IMF warns more work is needed

The International Monetary Fund is insisting on more public sector layoffs in Greece, even if they are “targeted,” as well as further reductions in social benefits such as those for the unemployed, families with children etc. In its country report published on Friday the Fund also calls for the effective combating of tax evasion, saying that otherwise more cuts to salaries and pensions will be required.

The report, based on the IMF’s assessments of government efforts to streamline the Greek economy, asks that the solidarity levy be extended beyond 2015, in addition to the acceleration of privatizations. The IMF proposes that Greece even goes as far as replacing the board of the Hellenic Republic Asset Management Fund (TAIPED) with foreign managers if the targets for the first half of the year are not met.

The Fund appears pessimistic on the unemployment front, forecasting that joblessness will reach an average of 24.4 percent this year and 25.1 percent in 2014. It also sticks to its position for a further slashing of the Geek debt held by Greece’s European Union partners.

The report comments on the domestic political scene, praising the implementation of most prior actions over the last few months and the dedication the government has demonstrated in applying the fiscal adjustment program after its derailment during the back-to-back elections last spring.

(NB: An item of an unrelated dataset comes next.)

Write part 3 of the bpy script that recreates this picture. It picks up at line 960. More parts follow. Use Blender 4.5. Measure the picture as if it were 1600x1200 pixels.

However the IMF also identifies delays in privatizations, as well as the liberalization of professions and the improvement of the tax collection mechanism. A political crisis must not be allowed to add to the country’s risk, the report notes, referring to the rising popularity of the parties that are against the government’s agreements with its creditors.

There is some self-criticism as well in the report, though: It notes that there is also the risk that the IMF calculations regarding the impact of the recession could be wrong, given the magnitude of the cuts, and that this could throw the whole streamlining program into disarray as the targets are based on a certain attainment of gross domestic product.